Longer, less frequent trains, which will not only be cheaper to operate but also be more punctual and reliable. I'm not suggesting silly-low frequencies, but in the North West the pre-1998 timetable would seem a reasonable guide to what is needed - that by and large operated reliably through Castlefield. Similarly with XC - double up all the Voyagers and halve the timetable give or take busy bits.
In the South East, an all-week (possibly except Sunday) timetable - the commuter demand won't fully return so there will be no need to run peak extras any more, just lengthen the odd diagram, maybe requiring about 5-6 additional units over the base for the south WCML. Not having the London commuter peak is likely to be the biggest saving imaginable I would say.
End competition, which where it exists causes duplication of resources. An example, though it does to some extent take demand from coaches and cars, the Trent Valley local service would be fine as a 4-car set if it didn't have fares deliberately designed to take passengers from Avanti services, which are often not busy as a result.

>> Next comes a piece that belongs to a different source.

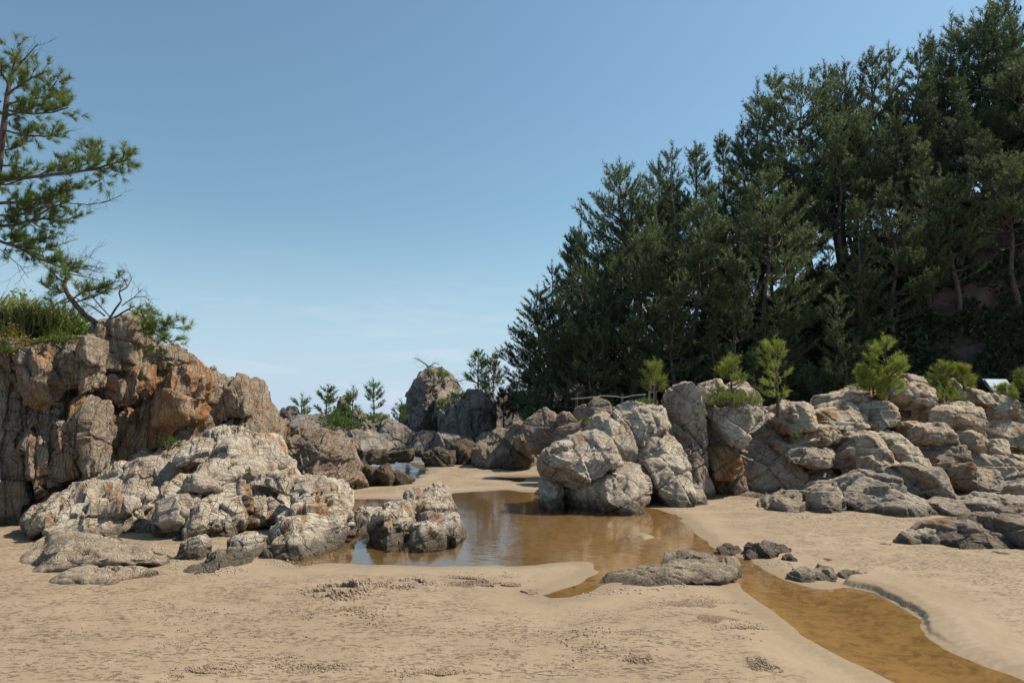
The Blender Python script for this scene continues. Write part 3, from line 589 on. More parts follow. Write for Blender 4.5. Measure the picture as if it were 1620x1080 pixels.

End Delay Repay. It's become an industry in itself and takes up so much time to deliver it that it prevents a proper responsive customer services operation. Similar for delay attribution as someone else already said.
More DOO (sorry, but it had to go in; it would be a big saving if all urban routes could be switched over, though we would need to deal with things like accessibility - perhaps one-off spending on low floor trains for the long-term saving?). A long term view towards unsupervised ATO where feasible, i.e. "guard only operation".
Closure of ticket offices, supported by the roll-out of contactless payment in urban areas and other means of obtaining tickets, and simplification of the fare structure to abolish things like excesses and other complexities you can't get online or at a TVM. With single fare pricing as being trialled on the ECML you can do refund-and-replace instead of excesses. Also there needs to be an online method of obtaining a reservation without a ticket sale. Furthermore all railway sales points need to be able to deal with all bookings. I would probably retain customer service centres in major stations (probably about 20 of these at most nationally) - all other ticket offices would go.
Technology improvements on rural branch lines (no, not ETCS, something cheaper) so they can be operated using literally just a unit and a driver (and guard if you must). That brings the cost down to a similar level as a bus service.
Beyond that I think you get onto the rather more controversial issue of actual route closures.
Some of those obviously more controversial than others.